=== Material ===
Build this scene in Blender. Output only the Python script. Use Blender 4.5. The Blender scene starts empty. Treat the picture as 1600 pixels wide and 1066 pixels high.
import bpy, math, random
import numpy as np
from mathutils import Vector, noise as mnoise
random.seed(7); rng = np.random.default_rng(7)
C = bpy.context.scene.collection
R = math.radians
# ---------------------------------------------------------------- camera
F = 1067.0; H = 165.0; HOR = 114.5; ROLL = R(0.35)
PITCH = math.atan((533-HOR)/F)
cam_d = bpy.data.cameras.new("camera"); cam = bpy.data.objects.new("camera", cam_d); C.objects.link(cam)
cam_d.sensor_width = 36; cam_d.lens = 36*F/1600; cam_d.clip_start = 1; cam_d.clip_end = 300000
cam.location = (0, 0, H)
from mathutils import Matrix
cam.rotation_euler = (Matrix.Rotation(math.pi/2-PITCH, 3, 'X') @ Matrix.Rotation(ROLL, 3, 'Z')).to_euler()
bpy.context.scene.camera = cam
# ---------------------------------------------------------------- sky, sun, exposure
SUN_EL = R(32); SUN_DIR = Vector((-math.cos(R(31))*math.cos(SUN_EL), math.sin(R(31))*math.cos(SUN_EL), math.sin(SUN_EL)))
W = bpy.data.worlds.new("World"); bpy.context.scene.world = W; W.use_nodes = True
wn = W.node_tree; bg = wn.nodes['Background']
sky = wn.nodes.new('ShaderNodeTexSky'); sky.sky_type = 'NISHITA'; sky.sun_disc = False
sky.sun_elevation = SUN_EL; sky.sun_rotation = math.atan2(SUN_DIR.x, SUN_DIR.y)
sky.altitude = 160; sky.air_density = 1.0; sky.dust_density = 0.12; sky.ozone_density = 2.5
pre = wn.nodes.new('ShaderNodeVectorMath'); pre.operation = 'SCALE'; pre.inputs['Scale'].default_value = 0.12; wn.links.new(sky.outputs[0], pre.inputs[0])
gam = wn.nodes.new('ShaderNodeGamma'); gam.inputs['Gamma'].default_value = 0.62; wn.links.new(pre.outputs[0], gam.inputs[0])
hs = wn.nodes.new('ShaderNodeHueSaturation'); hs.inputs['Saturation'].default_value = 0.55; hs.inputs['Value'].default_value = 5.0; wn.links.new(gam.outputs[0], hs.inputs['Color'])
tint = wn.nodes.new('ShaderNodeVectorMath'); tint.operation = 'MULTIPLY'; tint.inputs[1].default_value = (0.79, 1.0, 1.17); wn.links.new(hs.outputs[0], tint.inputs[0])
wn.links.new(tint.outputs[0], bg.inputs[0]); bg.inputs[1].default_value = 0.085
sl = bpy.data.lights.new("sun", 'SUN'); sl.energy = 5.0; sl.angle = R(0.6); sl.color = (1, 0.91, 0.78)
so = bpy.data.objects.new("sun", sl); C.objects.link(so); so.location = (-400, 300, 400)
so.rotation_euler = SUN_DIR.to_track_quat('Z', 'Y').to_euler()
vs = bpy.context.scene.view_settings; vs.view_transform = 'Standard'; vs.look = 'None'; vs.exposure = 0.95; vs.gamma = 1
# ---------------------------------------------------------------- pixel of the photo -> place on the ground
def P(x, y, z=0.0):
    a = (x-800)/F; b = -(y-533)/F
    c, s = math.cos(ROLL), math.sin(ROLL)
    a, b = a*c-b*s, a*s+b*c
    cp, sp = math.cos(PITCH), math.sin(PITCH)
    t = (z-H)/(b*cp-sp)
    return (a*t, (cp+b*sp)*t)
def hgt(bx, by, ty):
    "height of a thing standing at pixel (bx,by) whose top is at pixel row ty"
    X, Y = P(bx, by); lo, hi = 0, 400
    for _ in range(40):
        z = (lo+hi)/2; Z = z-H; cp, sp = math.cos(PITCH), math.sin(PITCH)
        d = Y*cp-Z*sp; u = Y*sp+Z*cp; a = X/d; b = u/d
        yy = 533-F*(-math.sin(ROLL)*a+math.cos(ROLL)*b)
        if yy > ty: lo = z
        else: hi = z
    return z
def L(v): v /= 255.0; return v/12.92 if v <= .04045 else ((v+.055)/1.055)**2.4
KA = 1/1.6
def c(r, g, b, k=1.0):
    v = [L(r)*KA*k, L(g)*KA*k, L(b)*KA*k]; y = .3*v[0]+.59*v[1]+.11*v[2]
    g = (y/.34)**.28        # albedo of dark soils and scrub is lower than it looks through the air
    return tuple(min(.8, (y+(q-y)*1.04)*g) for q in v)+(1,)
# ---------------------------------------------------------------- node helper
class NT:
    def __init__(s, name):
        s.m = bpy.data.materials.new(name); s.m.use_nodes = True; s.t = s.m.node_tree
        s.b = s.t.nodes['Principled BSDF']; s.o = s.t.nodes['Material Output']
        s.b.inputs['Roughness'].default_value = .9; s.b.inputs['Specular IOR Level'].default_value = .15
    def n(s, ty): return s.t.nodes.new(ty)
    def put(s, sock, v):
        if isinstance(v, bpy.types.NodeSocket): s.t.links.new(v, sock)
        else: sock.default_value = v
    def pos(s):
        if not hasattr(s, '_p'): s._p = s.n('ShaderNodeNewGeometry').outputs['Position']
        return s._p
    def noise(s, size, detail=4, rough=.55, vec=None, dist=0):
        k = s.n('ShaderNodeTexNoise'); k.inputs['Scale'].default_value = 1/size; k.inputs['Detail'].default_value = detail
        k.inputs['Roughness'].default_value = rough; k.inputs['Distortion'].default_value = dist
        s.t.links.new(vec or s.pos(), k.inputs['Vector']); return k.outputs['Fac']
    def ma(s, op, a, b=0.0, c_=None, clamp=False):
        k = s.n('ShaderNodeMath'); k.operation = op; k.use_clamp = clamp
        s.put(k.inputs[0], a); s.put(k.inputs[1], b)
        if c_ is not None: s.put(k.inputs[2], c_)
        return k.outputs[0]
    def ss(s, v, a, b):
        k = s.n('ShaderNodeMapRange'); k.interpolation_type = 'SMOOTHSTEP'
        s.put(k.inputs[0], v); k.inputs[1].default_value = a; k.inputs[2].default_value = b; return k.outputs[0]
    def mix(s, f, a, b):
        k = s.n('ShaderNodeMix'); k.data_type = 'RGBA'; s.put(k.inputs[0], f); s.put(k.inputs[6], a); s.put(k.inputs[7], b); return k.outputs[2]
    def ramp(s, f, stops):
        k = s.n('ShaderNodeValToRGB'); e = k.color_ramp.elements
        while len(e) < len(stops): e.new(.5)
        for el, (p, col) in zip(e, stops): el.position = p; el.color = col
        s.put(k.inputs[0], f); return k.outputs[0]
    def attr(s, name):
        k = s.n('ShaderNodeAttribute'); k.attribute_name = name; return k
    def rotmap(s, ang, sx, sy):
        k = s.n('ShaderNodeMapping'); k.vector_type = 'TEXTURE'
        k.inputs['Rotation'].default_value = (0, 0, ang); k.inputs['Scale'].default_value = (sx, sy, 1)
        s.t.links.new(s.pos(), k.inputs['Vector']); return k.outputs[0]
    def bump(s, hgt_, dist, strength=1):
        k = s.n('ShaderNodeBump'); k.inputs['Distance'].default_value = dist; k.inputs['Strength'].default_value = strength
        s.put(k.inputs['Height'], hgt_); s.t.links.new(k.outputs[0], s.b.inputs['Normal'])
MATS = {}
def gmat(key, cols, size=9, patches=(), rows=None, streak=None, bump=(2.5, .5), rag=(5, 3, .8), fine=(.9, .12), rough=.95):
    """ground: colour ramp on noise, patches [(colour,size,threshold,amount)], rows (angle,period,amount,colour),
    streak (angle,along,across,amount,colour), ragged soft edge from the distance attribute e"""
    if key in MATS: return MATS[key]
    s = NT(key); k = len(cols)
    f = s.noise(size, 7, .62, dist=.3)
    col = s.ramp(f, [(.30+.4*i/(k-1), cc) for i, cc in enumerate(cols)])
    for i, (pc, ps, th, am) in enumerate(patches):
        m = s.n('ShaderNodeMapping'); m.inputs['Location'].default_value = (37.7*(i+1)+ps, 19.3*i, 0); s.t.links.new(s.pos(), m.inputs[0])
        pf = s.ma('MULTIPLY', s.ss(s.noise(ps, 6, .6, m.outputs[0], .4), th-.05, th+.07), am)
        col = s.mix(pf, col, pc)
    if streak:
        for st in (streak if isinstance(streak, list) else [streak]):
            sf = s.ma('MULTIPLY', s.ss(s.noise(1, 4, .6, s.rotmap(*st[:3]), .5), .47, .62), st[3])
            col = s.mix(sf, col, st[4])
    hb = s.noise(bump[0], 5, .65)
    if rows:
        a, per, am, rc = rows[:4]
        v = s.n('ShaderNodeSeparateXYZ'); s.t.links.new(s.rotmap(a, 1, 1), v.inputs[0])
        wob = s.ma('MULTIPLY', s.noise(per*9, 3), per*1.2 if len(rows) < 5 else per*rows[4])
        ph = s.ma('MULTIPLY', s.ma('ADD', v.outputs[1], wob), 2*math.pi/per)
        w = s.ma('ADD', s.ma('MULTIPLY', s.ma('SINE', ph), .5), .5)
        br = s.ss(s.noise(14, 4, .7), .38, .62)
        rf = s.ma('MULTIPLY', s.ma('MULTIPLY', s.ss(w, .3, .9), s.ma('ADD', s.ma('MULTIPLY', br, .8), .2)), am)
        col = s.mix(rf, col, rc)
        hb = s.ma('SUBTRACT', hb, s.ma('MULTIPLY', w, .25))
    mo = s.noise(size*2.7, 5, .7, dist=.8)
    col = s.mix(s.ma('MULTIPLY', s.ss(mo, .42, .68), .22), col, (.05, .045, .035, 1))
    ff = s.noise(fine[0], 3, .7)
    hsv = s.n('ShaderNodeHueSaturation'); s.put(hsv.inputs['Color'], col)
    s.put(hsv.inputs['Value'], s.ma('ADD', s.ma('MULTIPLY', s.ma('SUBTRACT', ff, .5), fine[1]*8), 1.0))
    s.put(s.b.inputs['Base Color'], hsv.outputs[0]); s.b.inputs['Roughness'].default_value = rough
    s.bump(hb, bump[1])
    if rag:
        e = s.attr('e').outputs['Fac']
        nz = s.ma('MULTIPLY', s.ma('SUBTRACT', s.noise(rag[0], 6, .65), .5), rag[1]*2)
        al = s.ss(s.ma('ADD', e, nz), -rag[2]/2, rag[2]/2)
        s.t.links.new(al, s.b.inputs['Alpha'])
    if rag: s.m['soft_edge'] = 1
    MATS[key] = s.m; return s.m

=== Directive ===
Among the lines of the data, identify those with the word "scene". Copy each of them.

=== Solution to this exercise ===
Build this scene in Blender. Output only the Python script. Use Blender 4.5. The Blender scene starts empty. Treat the picture as 1600 pixels wide and 1066 pixels high.
C = bpy.context.scene.collection
bpy.context.scene.camera = cam
W = bpy.data.worlds.new("World"); bpy.context.scene.world = W; W.use_nodes = True
vs = bpy.context.scene.view_settings; vs.view_transform = 'Standard'; vs.look = 'None'; vs.exposure = 0.95; vs.gamma = 1